Most wildlife gardening designed to attract and support wildlife, but sometimes we want to keep some kinds of wildlife out of our gardens. In the eastern U.S., white-tailed deer have become so abundant, and our suburbs so inviting, that many people consider them pests.

Local gardeners wait all year to enjoy a beautiful display of flowering daylilies, but the deer often eat all the flowers before people get a chance to admire them.

Others till a vegetable garden, planting and nurturing the seeds, watering and weeding around the beans, corn, and watermelon, waiting for the reward of fresh fruit and vegetable. Often, only the deer reap the rewards!
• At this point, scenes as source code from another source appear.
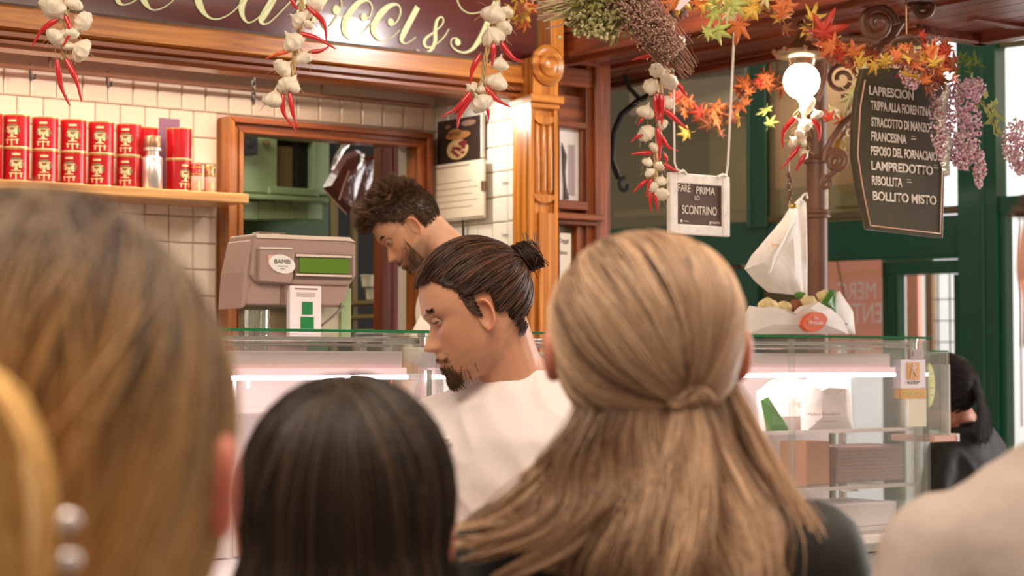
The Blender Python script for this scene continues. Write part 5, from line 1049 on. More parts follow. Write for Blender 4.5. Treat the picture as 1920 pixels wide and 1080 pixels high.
def head_verts(mb, Mx, jaw=1.0):
    zs_ = np.concatenate([np.linspace(.1178, .02, 16), np.linspace(.014, -.1255, 40)]); K = 72; vs = []
    for z in zs_:
        yc, ys, w_, yb = ip_(z, ZC, YC), ip_(z, ZS, YS_), ip_(z, ZW, WW), ip_(z, ZB, YB)
        if z < -.04: w_ *= jaw
        sg_ = float(np.interp(z, [-.12, -.095, -.075, -.06, -.048, -.035, -.01, .02, .06, .12], [.030, .020, .022, .016, .0155, .0125, .0085, .03, .05, .06]))
        for k in range(K):
            a = 2 * PI * k / K; s_, c_ = math.sin(a), math.cos(a); x = w_ * (abs(s_) ** .92) * (1 if s_ >= 0 else -1)
            if c_ >= 0:
                y = ys * c_ ** .72
                y += (yc - ys) * math.exp(-(x / sg_) ** 2) * min(1, c_ * 3)
                ex = (abs(x) - .032) / .014; ez = (z - .001) / .011
                y -= .0085 * math.exp(-ex * ex - ez * ez)
                ex = (abs(x) - .034) / .018; ez = (z - .020) / .008; y += .003 * math.exp(-ex * ex - ez * ez)
                ex = (abs(x) - .050) / .016; ez = (z + .028) / .018; y += .003 * math.exp(-ex * ex - ez * ez)
                ex = (abs(x) - .0135) / .006; ez = (z + .044) / .006; y += .006 * math.exp(-ex * ex - ez * ez)
            else: y = yb * (-c_) ** .85
            vs.append(Mx @ Vector((x, y, z)))
    fs = []; L = len(zs_)
    for i in range(L - 1):
        for k in range(K): j = (k + 1) % K; fs.append((i * K + j, i * K + k, (i + 1) * K + k, (i + 1) * K + j))
    fs.append(tuple(range(K))); fs.append(tuple(range(L * K - 1, (L - 1) * K - 1, -1))); mb.add(vs, fs)
def capsule(mb, a, b, ra, rb, seg=16):
    a, b = Vector(a), Vector(b); d = b - a; L = d.length; d.normalize(); pts = []; rad = []
    for i in range(5): t = math.pi / 2 * (1 - i / 4); pts.append(a - d * ra * math.sin(t)); rad.append(max(ra * math.cos(t), ra * .08))
    for i in range(1, 5): pts.append(a.lerp(b, i / 5)); rad.append(ra + (rb - ra) * i / 5)
    for i in range(5): t = math.pi / 2 * i / 4; pts.append(b + d * rb * math.sin(t)); rad.append(max(rb * math.cos(t), rb * .08))
    mb.tube(pts, rad, seg)
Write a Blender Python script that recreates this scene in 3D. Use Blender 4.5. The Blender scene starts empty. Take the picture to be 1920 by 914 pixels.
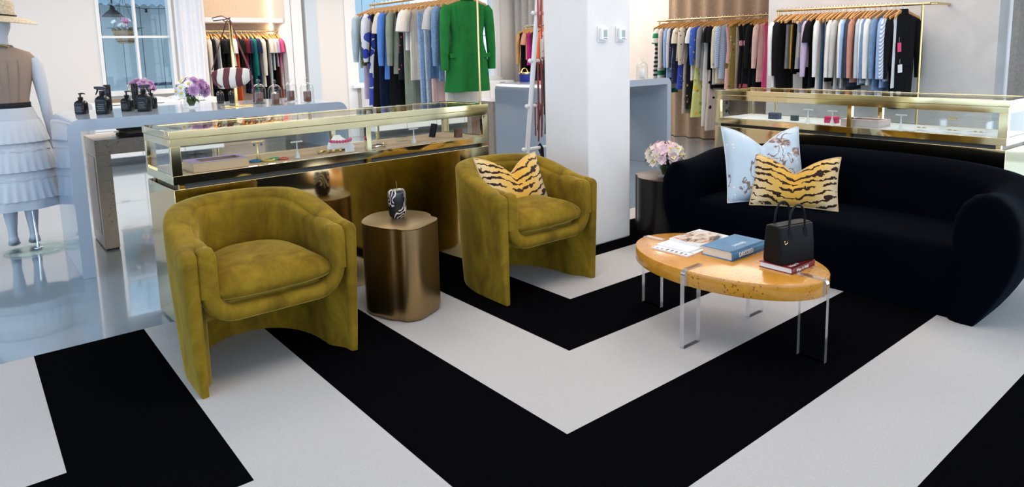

Even at the National Zoo, in the center of urban Washington, D.C., wild white-tailed deer cause on-going damage to trees, shrubs, and flowers. We have learned to live with the deer that inhabit our park by changing both our expectations about how our gardens thrive and how we manage our gardens.

Some our gardening practices involve fencing; others take careful selection of plants.

Fencing

  • We use fencing to protect valuable plants from deer.

    There are many types of fencing on the market and they vary widely in complexity and cost.
  • We have used a 7½-foot tall plastic mesh fencing around our vegetable garden. It is easily installed and has given us great results for many years. This fence keeps our valuable vegetables safe and is not aesthetically displeasing.
  • At our African American Heritage Garden we are experimenting with using simple monofilament line (weed trimmer nylon cord) around our garden at varied heights. This barely visible barrier seems to have some good results.
  • Another technique is using “bird mesh,” which is a very thin plastic mesh that is used to prevent birds from damaging fruit in orchards. We place it over low-growing flowering plants. This mesh is easy to see through and allows plants to grow and form a nice display while preventing deer from browsing.

Plant Selection

A very practical method of controlling deer damage is selecting plants that deer avoid and not planting highly preferred species.

By trial and error we have learn to avoid daylilies, hostas, pansies, azaleas, yew, and rhododendron because the deer heavily damage them.

Tree Trunk Wrapping & Repellants

Some techniques to control deer damage include the use of plant repellant solutions and wrapping tree trunks to prevent rubbing and bark damage.

Repellents can be effective on a limited basis. Contact repellents are applied on valuable plants but not used on food crops. Effectiveness depends on product type, repeated treatment cycle, rainfall, the availability of alternate deer food sources, and other factors.

Tree-trunk wrapping is used to control damage caused by male deer that rub their antlers on tree trunk just before the fall mating season to remove the antler's “velvet” coating. Tree limbs can be broken, saplings scarred, and bark bruises and torn. Tree trunk protection, such as wrapping pvc tubing around tree’s trunk at the base can help to prevent this damage.

Tolerance

If you can tolerate limited browsing, do nothing and enjoy the beautiful wildlife in your garden.